Information provided:
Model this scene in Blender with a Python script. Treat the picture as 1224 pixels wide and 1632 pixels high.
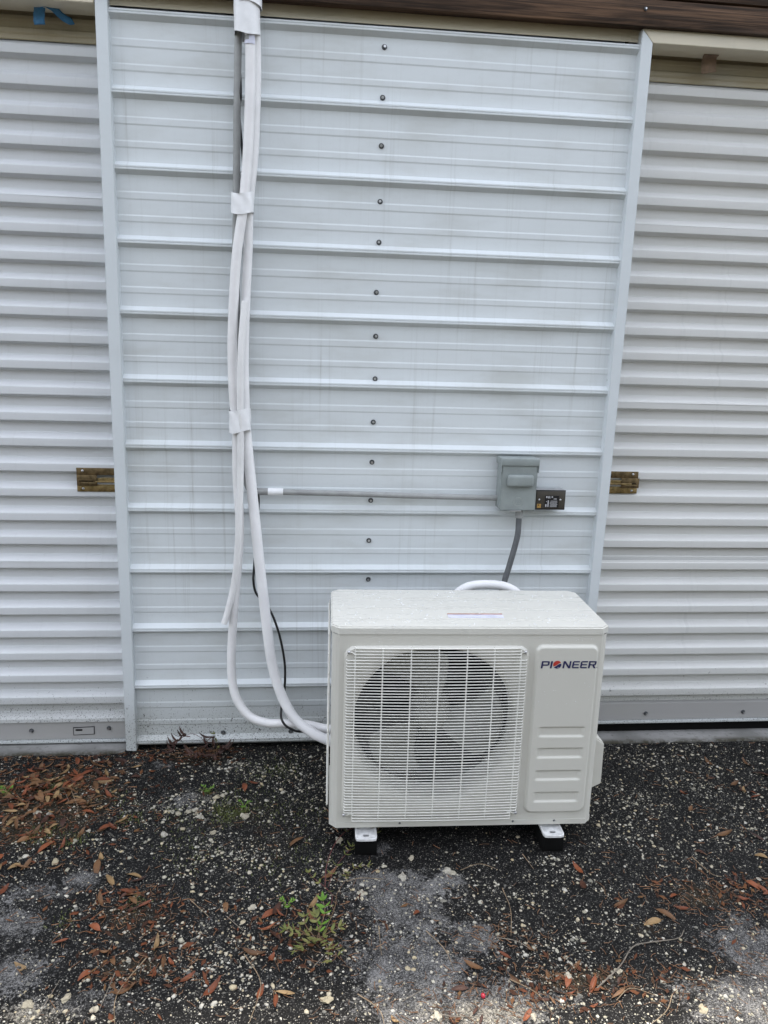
import bpy, bmesh, math, random
import numpy as np
from mathutils import Vector, Matrix, noise as mnoise

for o in list(bpy.data.objects): bpy.data.objects.remove(o)
scn = bpy.context.scene
col = scn.collection
R = math.radians
random.seed(7); rng = np.random.default_rng(7)

# ------------------------------------------------------------------ camera
cam_d = bpy.data.cameras.new('camera'); cam = bpy.data.objects.new('camera', cam_d); col.objects.link(cam)
cam.location = (-0.2142, -2.7051, 1.5091); cam.rotation_euler = (1.3569, -0.0295, -0.0915)
cam_d.sensor_fit = 'VERTICAL'; cam_d.sensor_height = 24.0; cam_d.lens = 24.0*1199.37/1632.0
cam_d.clip_start = .02; cam_d.clip_end = 500
scn.camera = cam

# ------------------------------------------------------------------ sky and sun (sun stands behind the building)
SUN_EL, SUN_AZ = R(68.0), R(8.0)          # azimuth measured from +Y towards +X
w = bpy.data.worlds.new('World'); scn.world = w; w.use_nodes = True
nt = w.node_tree; nt.nodes.clear()
sky = nt.nodes.new('ShaderNodeTexSky'); sky.sky_type = 'NISHITA'; sky.sun_disc = False
sky.sun_elevation = SUN_EL; sky.sun_rotation = SUN_AZ; sky.air_density = 1.0; sky.dust_density = 1.5; sky.ozone_density = 1.0
hs = nt.nodes.new('ShaderNodeHueSaturation'); hs.inputs['Saturation'].default_value = .31
bg = nt.nodes.new('ShaderNodeBackground'); bg.inputs['Strength'].default_value = .15
wo = nt.nodes.new('ShaderNodeOutputWorld')
nt.links.new(sky.outputs[0], hs.inputs['Color']); nt.links.new(hs.outputs[0], bg.inputs[0]); nt.links.new(bg.outputs[0], wo.inputs[0])
sd = bpy.data.lights.new('sun', 'SUN'); sun = bpy.data.objects.new('sun', sd); col.objects.link(sun)
sd.energy = 2.0; sd.angle = R(4.0); sd.color = (1.0, .93, .82)
dirv = Vector((math.sin(SUN_AZ)*math.cos(SUN_EL), math.cos(SUN_AZ)*math.cos(SUN_EL), math.sin(SUN_EL)))
sun.rotation_euler = dirv.to_track_quat('Z', 'Y').to_euler(); sun.location = dirv*20
vs = scn.view_settings; vs.view_transform = 'Standard'; vs.look = 'None'; vs.gamma = 1.0; vs.use_curve_mapping = False
vs.exposure = 2.09
scn.cycles.max_bounces = 5; scn.cycles.diffuse_bounces = 3; scn.cycles.glossy_bounces = 3

# ------------------------------------------------------------------ helpers
def tag(o, label=None, cat=None, group=None, kind=None):
    if label: o['label'] = label
    if cat: o['category'] = cat
    if group: o['group'] = group
    if kind: o['kind'] = kind
    return o
def empty(name, loc=(0, 0, 0), rot=(0, 0, 0), parent=None):
    o = bpy.data.objects.new(name, None); col.objects.link(o); o.location = loc; o.rotation_euler = rot; o.empty_display_size = .05
    if parent: o.parent = parent
    return o
def link(name, me, parent=None, loc=None, rot=None):
    o = bpy.data.objects.new(name, me); col.objects.link(o)
    if parent: o.parent = parent
    if loc is not None: o.location = loc
    if rot is not None: o.rotation_euler = rot
    return o
def mk(name, verts, faces, mat, smooth=False, angle=None):
    me = bpy.data.meshes.new(name); me.from_pydata([tuple(map(float, v)) for v in verts], [], faces)
    if mat: me.materials.append(mat)
    if smooth: me.shade_smooth()
    if angle is not None: me.shade_smooth(); me.set_sharp_from_angle(angle=R(angle))
    me.update(); return me
def bm_mesh(name, bm, mat, angle=None):
    me = bpy.data.meshes.new(name); bmesh.ops.recalc_face_normals(bm, faces=bm.faces); bm.to_mesh(me); bm.free()
    if mat: me.materials.append(mat)
    if angle is not None: me.shade_smooth(); me.set_sharp_from_angle(angle=R(angle))
    return me
def box_bm(bm, x0, x1, y0, y1, z0, z1, bev=0, seg=2):
    r = bmesh.ops.create_cube(bm, size=1)
    vs_ = r['verts']
    for v in vs_: v.co = Vector(((x0+x1)/2+v.co.x*(x1-x0), (y0+y1)/2+v.co.y*(y1-y0), (z0+z1)/2+v.co.z*(z1-z0)))
    if bev:
        es = list({e for v in vs_ for e in v.link_edges})
        bmesh.ops.bevel(bm, geom=es, offset=bev, segments=seg, affect='EDGES', profile=.5)
def box(name, x0, x1, y0, y1, z0, z1, mat, parent=None, bev=0, seg=2):
    bm = bmesh.new(); box_bm(bm, x0, x1, y0, y1, z0, z1, bev, seg)
    return link(name, bm_mesh(name, bm, mat, 40), parent)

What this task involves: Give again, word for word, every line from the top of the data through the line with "random.seed(7); rng = np.random.default_rng(7)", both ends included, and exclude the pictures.

Full solution:
Model this scene in Blender with a Python script. Treat the picture as 1224 pixels wide and 1632 pixels high.
import bpy, bmesh, math, random
import numpy as np
from mathutils import Vector, Matrix, noise as mnoise

for o in list(bpy.data.objects): bpy.data.objects.remove(o)
scn = bpy.context.scene
col = scn.collection
R = math.radians
random.seed(7); rng = np.random.default_rng(7)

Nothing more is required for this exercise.